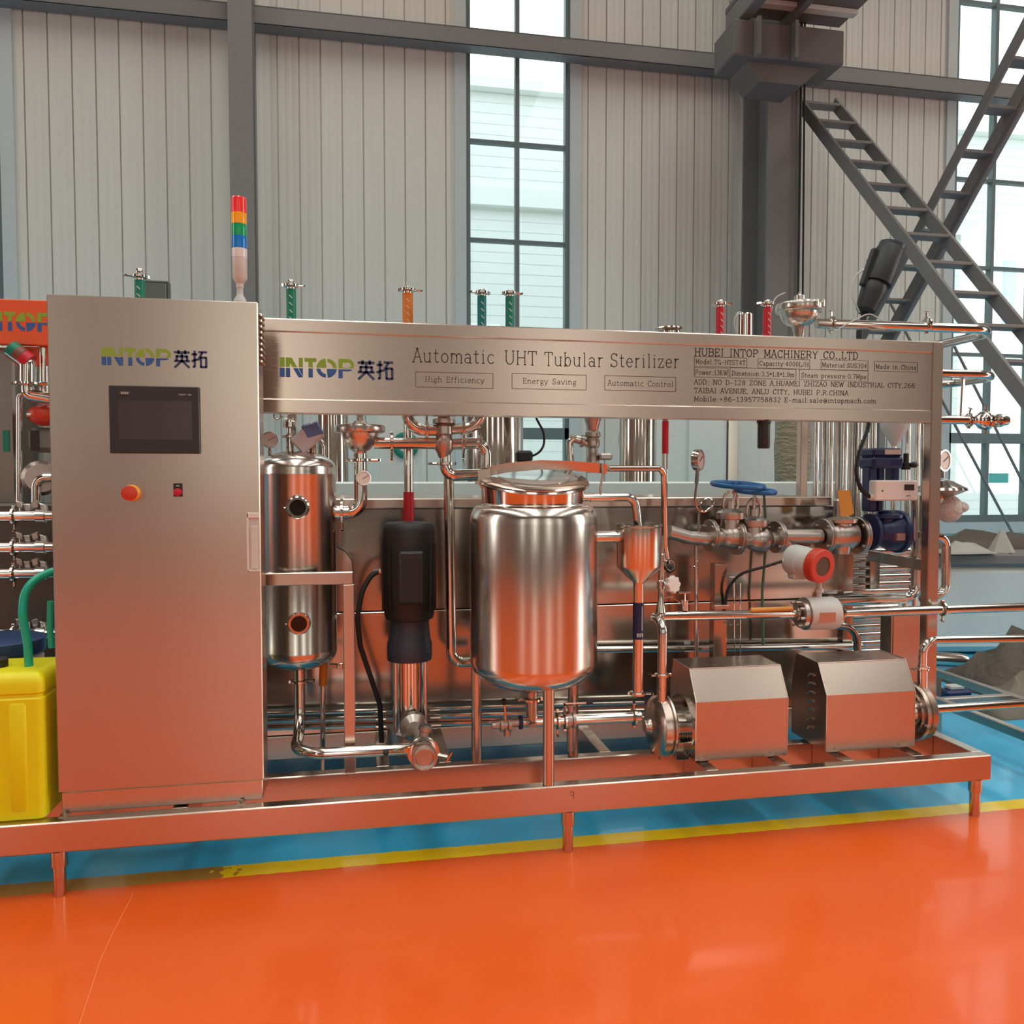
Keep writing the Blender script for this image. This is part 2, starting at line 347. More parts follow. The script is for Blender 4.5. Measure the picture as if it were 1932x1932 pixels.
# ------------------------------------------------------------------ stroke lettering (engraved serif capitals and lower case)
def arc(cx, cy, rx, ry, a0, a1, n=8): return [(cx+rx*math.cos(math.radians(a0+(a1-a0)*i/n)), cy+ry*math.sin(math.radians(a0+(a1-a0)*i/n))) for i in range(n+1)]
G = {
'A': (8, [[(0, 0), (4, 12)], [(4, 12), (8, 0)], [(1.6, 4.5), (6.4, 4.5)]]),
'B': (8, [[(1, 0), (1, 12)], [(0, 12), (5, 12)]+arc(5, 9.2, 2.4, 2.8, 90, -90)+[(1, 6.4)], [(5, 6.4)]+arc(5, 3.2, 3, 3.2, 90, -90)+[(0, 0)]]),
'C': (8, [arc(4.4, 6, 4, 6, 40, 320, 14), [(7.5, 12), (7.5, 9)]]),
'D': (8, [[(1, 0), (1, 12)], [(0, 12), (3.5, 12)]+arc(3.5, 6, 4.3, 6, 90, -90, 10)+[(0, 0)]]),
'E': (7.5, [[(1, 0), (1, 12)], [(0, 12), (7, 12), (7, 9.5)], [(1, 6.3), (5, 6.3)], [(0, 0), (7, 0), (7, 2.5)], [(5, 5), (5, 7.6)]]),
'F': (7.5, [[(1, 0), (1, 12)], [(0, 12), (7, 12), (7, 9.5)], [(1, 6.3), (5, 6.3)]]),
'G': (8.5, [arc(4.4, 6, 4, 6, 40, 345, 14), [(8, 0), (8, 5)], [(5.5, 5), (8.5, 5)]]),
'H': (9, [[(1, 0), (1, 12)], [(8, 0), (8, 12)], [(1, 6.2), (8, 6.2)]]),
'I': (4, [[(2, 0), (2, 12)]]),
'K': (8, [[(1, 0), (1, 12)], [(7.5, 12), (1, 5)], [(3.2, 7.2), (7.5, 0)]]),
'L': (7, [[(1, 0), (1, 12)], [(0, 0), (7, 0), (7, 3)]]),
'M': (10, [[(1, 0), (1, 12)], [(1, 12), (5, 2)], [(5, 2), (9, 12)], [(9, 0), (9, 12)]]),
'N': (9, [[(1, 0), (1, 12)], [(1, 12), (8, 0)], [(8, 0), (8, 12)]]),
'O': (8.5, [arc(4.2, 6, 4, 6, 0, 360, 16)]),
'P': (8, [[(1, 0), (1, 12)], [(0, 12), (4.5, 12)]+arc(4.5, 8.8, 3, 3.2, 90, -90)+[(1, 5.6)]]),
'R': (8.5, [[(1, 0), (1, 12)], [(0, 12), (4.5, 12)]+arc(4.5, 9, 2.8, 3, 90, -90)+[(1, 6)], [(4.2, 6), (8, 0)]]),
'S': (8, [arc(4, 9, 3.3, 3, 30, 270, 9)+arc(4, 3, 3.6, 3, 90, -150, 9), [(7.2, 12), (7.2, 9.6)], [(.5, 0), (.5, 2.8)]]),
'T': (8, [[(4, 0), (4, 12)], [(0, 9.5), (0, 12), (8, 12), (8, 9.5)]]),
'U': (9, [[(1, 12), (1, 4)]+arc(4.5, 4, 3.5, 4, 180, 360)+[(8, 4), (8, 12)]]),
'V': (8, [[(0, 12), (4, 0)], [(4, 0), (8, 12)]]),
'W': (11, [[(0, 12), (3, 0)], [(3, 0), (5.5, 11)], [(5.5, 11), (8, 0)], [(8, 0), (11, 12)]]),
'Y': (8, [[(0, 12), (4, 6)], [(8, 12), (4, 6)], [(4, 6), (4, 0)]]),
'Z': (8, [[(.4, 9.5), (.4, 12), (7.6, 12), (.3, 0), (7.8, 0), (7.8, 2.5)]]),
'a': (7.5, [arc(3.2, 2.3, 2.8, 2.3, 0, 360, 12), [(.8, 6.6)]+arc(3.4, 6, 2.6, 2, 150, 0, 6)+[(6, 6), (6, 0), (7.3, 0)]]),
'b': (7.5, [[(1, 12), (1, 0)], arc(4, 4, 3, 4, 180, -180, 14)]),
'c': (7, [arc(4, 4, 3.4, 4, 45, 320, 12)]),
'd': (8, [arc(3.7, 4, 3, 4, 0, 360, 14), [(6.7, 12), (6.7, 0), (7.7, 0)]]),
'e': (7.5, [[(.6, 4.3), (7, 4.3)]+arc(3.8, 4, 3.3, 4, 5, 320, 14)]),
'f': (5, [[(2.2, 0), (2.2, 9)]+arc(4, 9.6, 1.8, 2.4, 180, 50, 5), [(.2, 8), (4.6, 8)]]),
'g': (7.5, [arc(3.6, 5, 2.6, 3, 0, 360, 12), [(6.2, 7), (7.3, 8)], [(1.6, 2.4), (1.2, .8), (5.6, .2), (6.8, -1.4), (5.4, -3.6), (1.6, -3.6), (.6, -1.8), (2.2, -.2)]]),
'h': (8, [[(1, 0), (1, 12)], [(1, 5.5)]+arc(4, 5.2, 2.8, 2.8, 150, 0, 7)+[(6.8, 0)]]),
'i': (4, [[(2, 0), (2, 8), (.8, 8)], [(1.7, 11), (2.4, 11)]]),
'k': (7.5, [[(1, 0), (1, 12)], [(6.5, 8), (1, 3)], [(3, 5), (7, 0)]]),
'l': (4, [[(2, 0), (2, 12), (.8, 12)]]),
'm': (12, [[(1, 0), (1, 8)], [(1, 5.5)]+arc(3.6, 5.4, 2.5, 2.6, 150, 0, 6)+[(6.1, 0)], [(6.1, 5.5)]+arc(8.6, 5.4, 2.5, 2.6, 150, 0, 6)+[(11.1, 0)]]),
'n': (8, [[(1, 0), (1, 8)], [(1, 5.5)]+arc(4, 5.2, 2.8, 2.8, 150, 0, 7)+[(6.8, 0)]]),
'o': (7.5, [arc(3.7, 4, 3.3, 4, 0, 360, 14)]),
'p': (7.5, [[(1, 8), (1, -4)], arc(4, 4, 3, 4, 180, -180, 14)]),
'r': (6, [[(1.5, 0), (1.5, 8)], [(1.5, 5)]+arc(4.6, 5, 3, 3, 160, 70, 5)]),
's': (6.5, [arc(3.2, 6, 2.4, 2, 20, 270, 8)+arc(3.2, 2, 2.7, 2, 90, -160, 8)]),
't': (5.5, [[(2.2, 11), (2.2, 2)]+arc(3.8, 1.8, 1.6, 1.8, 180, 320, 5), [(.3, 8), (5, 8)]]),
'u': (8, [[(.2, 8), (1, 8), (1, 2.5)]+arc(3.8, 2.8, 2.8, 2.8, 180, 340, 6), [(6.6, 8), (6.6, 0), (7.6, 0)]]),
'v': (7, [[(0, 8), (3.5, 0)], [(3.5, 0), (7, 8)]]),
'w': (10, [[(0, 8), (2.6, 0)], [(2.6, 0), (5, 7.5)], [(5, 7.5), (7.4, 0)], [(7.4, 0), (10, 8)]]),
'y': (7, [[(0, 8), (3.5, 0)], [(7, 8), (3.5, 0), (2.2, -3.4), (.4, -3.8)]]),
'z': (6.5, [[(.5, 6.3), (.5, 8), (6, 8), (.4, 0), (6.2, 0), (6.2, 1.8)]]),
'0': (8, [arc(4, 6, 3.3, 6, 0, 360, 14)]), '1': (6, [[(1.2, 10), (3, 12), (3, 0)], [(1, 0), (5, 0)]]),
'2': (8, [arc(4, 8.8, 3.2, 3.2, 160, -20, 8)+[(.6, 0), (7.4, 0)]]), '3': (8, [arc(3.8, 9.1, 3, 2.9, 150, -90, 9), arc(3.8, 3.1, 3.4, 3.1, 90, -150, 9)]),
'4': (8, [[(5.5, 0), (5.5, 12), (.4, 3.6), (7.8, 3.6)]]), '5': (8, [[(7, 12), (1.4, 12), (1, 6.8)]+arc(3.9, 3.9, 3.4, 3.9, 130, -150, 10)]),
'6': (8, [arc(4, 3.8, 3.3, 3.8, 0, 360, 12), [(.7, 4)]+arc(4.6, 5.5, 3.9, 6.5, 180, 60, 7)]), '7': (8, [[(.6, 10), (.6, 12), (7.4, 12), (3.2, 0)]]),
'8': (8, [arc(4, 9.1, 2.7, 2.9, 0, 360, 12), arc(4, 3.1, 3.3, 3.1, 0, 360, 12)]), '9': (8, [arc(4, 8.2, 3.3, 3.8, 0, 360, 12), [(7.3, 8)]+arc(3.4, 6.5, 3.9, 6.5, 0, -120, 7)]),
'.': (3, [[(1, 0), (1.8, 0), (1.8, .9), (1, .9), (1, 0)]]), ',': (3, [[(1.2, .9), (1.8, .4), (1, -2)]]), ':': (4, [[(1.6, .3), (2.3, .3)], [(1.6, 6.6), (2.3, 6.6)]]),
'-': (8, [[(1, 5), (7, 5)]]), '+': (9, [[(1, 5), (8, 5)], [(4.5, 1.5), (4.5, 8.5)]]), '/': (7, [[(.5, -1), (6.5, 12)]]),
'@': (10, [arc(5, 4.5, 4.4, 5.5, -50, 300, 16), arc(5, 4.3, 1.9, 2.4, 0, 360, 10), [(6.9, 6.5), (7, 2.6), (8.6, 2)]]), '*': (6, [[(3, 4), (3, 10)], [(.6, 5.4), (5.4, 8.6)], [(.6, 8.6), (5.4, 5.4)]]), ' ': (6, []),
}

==

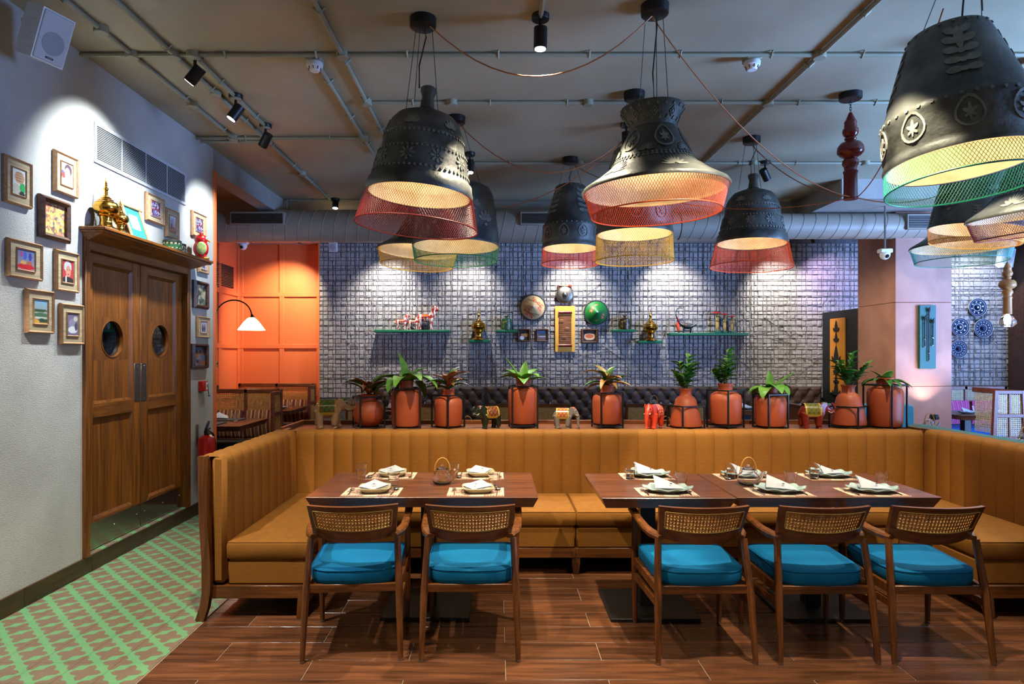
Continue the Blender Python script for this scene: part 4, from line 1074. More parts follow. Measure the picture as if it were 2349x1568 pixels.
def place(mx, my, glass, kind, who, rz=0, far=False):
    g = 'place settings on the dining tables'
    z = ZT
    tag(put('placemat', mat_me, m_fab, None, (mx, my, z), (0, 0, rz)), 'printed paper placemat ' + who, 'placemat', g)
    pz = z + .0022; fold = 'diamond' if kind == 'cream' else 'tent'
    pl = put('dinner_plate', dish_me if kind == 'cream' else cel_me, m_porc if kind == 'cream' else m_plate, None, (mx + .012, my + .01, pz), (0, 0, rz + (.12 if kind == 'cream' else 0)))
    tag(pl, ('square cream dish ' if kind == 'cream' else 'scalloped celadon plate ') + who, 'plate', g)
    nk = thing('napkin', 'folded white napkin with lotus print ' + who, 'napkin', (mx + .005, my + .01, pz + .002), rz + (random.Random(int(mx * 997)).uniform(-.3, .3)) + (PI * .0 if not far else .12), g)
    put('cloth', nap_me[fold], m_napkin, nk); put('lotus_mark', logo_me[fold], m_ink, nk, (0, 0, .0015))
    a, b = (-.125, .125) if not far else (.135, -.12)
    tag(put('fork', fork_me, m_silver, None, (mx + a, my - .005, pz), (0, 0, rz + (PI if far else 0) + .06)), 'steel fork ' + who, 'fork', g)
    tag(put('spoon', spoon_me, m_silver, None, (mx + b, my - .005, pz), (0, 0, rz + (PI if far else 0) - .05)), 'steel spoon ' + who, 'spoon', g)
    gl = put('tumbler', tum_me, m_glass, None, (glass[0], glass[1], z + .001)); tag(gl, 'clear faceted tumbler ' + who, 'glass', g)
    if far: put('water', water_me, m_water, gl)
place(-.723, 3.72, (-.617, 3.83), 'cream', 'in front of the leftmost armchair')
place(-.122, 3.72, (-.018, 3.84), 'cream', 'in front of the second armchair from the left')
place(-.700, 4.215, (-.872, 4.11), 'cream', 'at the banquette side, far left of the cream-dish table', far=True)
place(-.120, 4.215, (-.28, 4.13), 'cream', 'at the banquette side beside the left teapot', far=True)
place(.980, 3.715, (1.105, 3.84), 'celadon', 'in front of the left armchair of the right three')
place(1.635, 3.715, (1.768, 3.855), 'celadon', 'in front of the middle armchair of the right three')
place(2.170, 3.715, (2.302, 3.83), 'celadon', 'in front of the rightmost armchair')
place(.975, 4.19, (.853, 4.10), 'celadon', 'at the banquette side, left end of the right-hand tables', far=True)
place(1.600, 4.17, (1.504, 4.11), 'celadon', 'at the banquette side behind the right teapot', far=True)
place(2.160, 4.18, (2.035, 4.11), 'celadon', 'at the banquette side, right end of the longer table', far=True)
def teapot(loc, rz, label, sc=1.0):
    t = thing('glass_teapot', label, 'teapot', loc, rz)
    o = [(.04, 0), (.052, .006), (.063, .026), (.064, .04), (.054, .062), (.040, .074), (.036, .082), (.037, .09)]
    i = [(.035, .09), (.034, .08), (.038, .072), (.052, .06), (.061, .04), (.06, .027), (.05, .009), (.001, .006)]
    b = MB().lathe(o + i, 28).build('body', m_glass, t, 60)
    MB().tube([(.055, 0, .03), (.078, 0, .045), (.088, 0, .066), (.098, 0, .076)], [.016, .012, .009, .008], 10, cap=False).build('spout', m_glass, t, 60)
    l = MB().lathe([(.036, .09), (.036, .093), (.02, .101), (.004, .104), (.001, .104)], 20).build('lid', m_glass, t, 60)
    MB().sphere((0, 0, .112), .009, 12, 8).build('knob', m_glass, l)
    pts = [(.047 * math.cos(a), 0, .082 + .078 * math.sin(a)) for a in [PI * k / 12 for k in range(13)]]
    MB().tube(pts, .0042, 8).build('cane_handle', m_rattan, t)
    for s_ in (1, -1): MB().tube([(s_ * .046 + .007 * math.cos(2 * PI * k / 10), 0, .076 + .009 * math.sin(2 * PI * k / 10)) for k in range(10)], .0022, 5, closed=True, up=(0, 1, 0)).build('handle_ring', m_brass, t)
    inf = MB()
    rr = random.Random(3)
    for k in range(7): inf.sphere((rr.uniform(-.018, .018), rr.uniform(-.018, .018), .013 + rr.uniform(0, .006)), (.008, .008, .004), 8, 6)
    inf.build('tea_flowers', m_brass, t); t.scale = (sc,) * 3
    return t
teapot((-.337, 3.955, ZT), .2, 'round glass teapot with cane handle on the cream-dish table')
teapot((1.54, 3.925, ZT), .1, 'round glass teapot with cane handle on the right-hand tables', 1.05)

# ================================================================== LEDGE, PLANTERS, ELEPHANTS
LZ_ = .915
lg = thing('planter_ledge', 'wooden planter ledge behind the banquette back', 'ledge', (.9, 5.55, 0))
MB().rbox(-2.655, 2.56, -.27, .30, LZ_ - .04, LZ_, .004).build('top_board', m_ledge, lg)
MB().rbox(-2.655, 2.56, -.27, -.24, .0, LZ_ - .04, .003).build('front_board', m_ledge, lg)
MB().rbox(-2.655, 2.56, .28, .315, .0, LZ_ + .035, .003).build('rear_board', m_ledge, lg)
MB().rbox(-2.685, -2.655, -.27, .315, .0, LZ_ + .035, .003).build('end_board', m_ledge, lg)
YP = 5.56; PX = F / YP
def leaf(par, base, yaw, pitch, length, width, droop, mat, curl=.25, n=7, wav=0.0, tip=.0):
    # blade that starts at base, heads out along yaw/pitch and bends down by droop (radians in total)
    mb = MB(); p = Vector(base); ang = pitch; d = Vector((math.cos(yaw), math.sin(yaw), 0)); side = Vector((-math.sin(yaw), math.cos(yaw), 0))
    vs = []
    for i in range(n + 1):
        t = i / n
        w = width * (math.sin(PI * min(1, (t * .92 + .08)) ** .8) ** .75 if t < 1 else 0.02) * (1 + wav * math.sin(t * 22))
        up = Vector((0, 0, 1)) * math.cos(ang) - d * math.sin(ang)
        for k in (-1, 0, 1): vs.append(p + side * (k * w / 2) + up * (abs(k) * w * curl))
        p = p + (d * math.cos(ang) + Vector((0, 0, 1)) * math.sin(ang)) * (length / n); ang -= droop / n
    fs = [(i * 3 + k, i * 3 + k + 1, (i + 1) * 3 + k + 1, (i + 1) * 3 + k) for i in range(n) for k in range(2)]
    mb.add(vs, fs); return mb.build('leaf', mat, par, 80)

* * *

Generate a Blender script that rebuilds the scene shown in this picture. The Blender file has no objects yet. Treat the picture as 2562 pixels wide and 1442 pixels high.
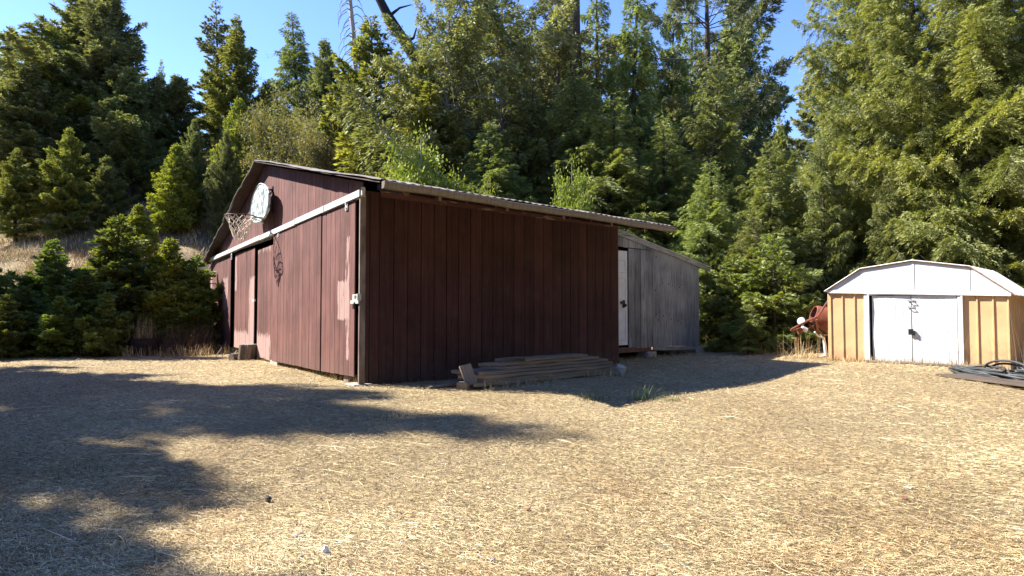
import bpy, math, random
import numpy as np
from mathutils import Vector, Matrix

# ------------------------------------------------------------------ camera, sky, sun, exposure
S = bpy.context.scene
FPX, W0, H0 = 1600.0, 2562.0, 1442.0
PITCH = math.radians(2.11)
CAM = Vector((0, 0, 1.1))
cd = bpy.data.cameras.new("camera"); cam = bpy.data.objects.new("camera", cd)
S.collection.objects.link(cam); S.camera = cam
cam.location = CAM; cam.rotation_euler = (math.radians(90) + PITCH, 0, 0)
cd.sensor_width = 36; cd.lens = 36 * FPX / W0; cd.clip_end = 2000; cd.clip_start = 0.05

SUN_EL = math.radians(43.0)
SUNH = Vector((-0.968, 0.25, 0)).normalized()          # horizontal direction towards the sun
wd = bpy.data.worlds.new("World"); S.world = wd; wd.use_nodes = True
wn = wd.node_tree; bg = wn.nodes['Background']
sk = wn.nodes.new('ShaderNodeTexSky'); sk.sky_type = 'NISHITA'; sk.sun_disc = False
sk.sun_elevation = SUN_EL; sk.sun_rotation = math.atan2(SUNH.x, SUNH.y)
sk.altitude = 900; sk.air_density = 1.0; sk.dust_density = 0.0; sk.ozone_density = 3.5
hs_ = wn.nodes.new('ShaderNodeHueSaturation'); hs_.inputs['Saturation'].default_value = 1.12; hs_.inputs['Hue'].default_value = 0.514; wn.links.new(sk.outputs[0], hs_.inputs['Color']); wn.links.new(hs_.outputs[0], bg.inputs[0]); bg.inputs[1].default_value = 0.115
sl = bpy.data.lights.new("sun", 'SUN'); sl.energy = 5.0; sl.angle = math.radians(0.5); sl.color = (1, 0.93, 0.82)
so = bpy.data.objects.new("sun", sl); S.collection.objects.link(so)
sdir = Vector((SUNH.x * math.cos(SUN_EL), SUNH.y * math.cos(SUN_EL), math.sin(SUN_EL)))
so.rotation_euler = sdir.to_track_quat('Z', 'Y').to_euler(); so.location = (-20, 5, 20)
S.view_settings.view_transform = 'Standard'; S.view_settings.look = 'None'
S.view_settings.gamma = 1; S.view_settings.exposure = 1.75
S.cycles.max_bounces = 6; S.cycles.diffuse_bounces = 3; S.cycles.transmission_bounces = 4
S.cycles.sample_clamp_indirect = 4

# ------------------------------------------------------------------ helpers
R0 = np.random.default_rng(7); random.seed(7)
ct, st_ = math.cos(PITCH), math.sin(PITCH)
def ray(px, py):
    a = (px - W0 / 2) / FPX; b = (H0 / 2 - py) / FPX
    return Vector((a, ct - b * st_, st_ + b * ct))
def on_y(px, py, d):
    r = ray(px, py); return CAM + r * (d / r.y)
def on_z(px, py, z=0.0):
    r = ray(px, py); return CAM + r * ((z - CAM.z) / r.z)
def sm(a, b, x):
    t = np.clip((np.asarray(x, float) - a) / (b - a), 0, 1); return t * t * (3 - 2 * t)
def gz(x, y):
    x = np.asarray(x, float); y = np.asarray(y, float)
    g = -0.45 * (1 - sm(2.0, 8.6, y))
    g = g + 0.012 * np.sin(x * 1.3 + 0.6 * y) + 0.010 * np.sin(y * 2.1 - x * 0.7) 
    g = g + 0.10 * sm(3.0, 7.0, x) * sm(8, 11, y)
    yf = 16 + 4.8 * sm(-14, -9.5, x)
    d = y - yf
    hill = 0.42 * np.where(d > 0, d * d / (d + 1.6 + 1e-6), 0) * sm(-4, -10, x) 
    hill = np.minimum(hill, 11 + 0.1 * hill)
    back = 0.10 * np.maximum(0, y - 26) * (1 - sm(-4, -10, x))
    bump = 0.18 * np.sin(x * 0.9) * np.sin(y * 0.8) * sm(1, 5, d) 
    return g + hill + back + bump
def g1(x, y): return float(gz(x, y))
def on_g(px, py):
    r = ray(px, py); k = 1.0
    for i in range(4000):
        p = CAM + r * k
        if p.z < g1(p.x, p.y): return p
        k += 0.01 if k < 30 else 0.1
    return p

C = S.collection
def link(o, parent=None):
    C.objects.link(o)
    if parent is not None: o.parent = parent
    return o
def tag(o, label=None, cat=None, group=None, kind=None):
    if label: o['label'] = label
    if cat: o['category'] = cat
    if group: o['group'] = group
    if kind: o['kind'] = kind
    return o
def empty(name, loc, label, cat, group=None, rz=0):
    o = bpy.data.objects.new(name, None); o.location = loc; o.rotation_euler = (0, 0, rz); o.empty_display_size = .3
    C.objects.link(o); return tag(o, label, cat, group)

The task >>
Could you quote, word for word, only the lines from the one containing "Generate a Blender" through the one containing "cd.sensor_width = 36;", both included, and leave out any pictures?

Answer >>
Generate a Blender script that rebuilds the scene shown in this picture. The Blender file has no objects yet. Treat the picture as 2562 pixels wide and 1442 pixels high.
import bpy, math, random
import numpy as np
from mathutils import Vector, Matrix

# ------------------------------------------------------------------ camera, sky, sun, exposure
S = bpy.context.scene
FPX, W0, H0 = 1600.0, 2562.0, 1442.0
PITCH = math.radians(2.11)
CAM = Vector((0, 0, 1.1))
cd = bpy.data.cameras.new("camera"); cam = bpy.data.objects.new("camera", cd)
S.collection.objects.link(cam); S.camera = cam
cam.location = CAM; cam.rotation_euler = (math.radians(90) + PITCH, 0, 0)
cd.sensor_width = 36; cd.lens = 36 * FPX / W0; cd.clip_end = 2000; cd.clip_start = 0.05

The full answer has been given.